External Affairs Minister S Jaishankar said here on Tuesday that the changing world had thrown up new concepts and approaches and the Indo-Pacific was one of them.
Jaishankar arrived here on Tuesday on a two-day visit to Russia during which he will hold talks with his Russian counterpart Sergey Lavrov and finalise the preparations for Prime Minister Narendra Modi’s forthcoming visit to the country.
This is his first visit to Moscow since assuming office in May. His visit comes days ahead of the Eastern Economic Forum in Vladivostok from September 4 to 6 where Prime Minister Modi will be the chief guest.
“The changing world has thrown up new concepts and approaches. Discussed one of them - the Indo-Pacific at the Valdai Discussion Club,” Jaishankar said in a tweet.

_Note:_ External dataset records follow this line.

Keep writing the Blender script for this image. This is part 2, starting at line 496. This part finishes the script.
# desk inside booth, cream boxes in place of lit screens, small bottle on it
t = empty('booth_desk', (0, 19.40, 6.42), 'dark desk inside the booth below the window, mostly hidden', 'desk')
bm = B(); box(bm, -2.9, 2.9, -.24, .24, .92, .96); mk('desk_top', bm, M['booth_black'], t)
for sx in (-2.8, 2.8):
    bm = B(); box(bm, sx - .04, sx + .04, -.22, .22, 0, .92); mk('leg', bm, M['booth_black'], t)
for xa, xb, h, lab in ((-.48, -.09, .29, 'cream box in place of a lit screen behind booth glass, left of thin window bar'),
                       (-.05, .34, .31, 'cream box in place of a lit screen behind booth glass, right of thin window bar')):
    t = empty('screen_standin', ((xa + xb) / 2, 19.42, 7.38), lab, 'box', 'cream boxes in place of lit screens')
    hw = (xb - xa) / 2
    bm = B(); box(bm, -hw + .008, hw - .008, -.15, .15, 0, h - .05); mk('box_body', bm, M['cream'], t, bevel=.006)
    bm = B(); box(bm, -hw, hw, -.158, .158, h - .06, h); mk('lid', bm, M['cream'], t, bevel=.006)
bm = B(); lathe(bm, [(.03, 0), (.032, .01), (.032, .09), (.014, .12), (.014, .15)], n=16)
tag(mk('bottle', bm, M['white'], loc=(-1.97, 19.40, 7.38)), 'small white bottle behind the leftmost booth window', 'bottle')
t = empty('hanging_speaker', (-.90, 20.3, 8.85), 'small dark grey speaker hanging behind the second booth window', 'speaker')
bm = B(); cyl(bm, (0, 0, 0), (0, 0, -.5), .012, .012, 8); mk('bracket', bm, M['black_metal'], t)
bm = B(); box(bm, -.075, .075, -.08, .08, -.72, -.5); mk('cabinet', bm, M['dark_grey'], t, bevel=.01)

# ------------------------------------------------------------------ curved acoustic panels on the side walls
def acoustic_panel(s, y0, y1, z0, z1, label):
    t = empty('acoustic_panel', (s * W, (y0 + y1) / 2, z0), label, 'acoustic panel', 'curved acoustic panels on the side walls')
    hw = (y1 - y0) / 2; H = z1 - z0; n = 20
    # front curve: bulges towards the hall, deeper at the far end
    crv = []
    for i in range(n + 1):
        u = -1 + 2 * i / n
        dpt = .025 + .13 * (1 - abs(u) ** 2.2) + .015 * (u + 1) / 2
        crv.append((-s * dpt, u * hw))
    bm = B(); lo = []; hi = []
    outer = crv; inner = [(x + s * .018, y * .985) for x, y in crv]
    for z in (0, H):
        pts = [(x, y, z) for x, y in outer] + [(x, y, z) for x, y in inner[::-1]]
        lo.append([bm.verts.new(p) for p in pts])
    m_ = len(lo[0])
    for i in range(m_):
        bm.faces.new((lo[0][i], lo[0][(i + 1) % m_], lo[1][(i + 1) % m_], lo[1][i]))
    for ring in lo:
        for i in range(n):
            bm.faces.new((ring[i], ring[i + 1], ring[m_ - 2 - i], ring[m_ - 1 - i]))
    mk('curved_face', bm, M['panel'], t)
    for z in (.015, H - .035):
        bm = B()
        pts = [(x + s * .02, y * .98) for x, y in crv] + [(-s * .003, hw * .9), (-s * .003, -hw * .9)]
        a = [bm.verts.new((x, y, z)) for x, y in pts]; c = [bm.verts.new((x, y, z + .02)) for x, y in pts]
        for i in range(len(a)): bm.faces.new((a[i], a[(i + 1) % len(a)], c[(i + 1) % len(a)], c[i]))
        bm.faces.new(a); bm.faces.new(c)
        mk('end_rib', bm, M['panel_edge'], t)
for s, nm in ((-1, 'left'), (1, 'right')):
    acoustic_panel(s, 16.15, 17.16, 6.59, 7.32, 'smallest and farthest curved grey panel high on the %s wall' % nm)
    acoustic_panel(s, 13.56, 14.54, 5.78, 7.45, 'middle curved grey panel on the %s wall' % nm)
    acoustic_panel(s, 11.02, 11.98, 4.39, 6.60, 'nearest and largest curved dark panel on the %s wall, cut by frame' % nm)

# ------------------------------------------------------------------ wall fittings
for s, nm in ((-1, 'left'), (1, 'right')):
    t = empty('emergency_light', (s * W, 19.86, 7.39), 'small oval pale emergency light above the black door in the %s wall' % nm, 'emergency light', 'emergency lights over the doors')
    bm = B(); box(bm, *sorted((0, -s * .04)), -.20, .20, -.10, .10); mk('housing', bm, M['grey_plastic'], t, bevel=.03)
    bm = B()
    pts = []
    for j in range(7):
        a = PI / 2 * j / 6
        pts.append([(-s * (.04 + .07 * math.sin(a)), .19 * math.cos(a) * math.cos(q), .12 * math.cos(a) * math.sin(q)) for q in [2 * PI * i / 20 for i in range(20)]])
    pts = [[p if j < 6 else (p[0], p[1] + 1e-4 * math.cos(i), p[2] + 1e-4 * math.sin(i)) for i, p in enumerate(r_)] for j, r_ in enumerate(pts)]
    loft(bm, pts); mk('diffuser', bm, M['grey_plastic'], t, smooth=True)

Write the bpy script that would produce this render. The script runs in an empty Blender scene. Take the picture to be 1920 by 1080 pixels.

He spoke at the Valdai Discussion Club, a Moscow-based think tank and discussion forum established in 2004, on the topic “India’s perspective on the Indo-Pacific“.
“40 years to the day I first came to Moscow. The world has changed but India-Russia relations remain steady,” Jaishankar tweeted.
The External Affairs Minister also unveiled a statue of Mahatma Gandhi at India’s embassy in Russia.
“EAM S Jaishankar unveiled Gandhi statue at the Embassy premises on the occasion of 150th Birth Anniversary of Mahatma Gandhi,” the embassy said in a tweet.
In his address to Maldivian Parliament in June, Prime Minister Narendra Modi underscored India’s firm commitment to make the strategic Indo-Pacific an area for shared economic growth, saying it has been “our lifeline, and also the highway for trade and prosperity.”
“The Indo-Pacific area is our lifeline and also the highway for trade and prosperity. This is the key to our shared future in every sense,” he said during his first foreign visit since being elected to a second term in May.
Modi underlined that at the Shangri-La Dialogue forum in Singapore last June, he had stressed on working together “to create openness, integration and balance” in the Indo-Pacific region.
India, the US and several other world powers have been talking about the need to ensure a free, open and thriving Indo-Pacific in the backdrop of China’s rising military maneuvering in the region.
China has been trying to expand its military presence in the Indo-Pacific, which is a biogeographic region, comprising the Indian Ocean and the western and central Pacific Ocean, including the South China Sea.
China claims almost all of the South China Sea. Vietnam, the Philippines, Malaysia, Brunei and Taiwan have counter claims over the sea.